The FBI raided a house in St. Louis  connected to Thompson, taking out brown bags of evidence.

"He hasn't been here, a couple months now. Just his mother....It's crazy," said Tyrone Lampkin, Thompson's stepfather.

Some say what's crazy is the possible motive suggested in the FBI's criminal complaint. It charges Thompson with cyberstalking and says he had been harassing his ex-girlfriend from July through November, threatening to release nude photos, telling her employer she had a DUI, STD's, and was anti-Semitic.

The FBI complaint says Thompson began calling in bomb threats in January using his ex-girlfriend's name and his own name.

On social media, Thompson appears to have posted messages suggesting his ex-girlfriend was framing him.

Thompson was fired from the online publication The Intercept, after fabricating a story about the Charleston, South Carolina church shooter Dylann Roof.

Seth Brysk, the Anti-Defamation League's Central Pacific Director based in San Francisco, said that was when the ADL began tracking Thompson.

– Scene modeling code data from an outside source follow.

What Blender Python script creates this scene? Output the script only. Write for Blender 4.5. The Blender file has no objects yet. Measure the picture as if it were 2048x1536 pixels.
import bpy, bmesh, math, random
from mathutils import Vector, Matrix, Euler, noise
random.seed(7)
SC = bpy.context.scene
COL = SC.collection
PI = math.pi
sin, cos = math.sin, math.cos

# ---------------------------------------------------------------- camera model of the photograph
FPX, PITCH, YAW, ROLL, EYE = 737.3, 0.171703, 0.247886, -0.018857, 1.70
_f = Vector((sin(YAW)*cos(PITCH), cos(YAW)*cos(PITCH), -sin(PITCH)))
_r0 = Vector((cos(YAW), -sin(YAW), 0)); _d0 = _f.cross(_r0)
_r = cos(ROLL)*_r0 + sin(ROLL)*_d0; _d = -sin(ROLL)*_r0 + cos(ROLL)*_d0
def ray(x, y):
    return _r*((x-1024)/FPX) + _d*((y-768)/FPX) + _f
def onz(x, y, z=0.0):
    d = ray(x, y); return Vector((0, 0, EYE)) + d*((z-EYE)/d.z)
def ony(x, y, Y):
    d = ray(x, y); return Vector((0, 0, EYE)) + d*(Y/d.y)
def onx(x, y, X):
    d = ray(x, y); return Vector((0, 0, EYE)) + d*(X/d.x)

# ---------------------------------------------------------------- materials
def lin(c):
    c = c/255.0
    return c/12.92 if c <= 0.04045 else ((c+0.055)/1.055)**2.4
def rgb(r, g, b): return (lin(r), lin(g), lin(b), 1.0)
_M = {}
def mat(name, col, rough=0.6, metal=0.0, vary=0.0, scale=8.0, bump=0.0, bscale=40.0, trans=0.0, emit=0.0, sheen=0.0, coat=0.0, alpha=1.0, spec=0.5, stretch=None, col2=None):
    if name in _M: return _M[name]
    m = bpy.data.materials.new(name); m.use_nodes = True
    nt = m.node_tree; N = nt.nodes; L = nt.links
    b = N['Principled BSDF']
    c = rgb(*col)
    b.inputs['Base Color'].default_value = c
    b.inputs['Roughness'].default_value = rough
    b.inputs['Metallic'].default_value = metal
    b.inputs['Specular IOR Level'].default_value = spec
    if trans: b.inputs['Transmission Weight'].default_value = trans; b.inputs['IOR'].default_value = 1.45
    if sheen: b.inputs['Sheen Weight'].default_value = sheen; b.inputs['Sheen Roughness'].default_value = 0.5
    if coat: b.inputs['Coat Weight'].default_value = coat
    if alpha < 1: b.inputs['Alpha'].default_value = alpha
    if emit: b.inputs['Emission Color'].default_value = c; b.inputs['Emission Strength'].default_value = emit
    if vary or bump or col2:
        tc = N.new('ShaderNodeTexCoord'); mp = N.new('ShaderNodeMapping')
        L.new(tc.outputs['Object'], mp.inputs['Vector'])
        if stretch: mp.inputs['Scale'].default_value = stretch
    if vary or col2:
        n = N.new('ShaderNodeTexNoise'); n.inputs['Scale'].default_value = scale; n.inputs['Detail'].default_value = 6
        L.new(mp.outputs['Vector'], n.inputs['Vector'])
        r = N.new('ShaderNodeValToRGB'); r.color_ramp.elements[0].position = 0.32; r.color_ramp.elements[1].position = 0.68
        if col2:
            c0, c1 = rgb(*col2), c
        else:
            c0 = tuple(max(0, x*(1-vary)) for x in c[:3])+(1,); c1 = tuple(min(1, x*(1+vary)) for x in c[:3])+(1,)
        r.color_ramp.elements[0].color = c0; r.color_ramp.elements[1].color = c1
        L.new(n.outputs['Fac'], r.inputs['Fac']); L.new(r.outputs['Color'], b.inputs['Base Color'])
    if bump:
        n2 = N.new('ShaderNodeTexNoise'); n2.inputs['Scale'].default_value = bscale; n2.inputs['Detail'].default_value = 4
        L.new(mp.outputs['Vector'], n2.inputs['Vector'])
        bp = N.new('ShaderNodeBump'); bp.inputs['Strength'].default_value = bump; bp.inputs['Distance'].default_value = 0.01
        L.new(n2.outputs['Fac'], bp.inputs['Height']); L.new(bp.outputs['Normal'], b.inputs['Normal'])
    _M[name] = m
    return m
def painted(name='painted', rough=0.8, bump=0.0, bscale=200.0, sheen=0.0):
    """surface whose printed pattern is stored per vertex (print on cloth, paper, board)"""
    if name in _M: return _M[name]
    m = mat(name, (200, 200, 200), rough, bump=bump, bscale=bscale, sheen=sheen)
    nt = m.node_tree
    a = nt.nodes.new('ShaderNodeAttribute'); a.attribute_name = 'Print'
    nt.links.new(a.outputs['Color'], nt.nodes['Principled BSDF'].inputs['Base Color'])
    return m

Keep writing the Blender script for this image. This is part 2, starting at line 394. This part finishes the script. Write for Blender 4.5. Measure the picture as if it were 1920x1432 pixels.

"Our Center on Extremism had actually known of this individual and had been tracking him because of other things he's done and said. He's made bizarre claims against President Trump, against President Obama," said Brysk.

What's also unsettling is that Thompson is accused in just a small fraction of the threats. The bomb threats phoned into the San Francisco Anti-Defamation League office and Jewish Community Centers in Marin and Palo Alto remain unsolved.

"There's still this concern that the perpetrator or perpetrators of other threats are still at large," Brysk said.

The most recent incident was a third Jewish cemetery vandalism discovered Thursday in Rochester, New York. About one dozen headstones were damaged. 

"Just because there's been an arrest today around our bomb threat does not mean that the threats have disappeared or will stop," said Evan Bernstein, the New York Regional Director of the Anti-Defamation League.

FBI Director James Comey met with Jewish community leaders Friday. Also, the Federal Communications Commission said it will grant emergency waivers to allow phone service providers to track the phone number of anyone who calls in a threat to a Jewish center, even if the number comes up as blocked.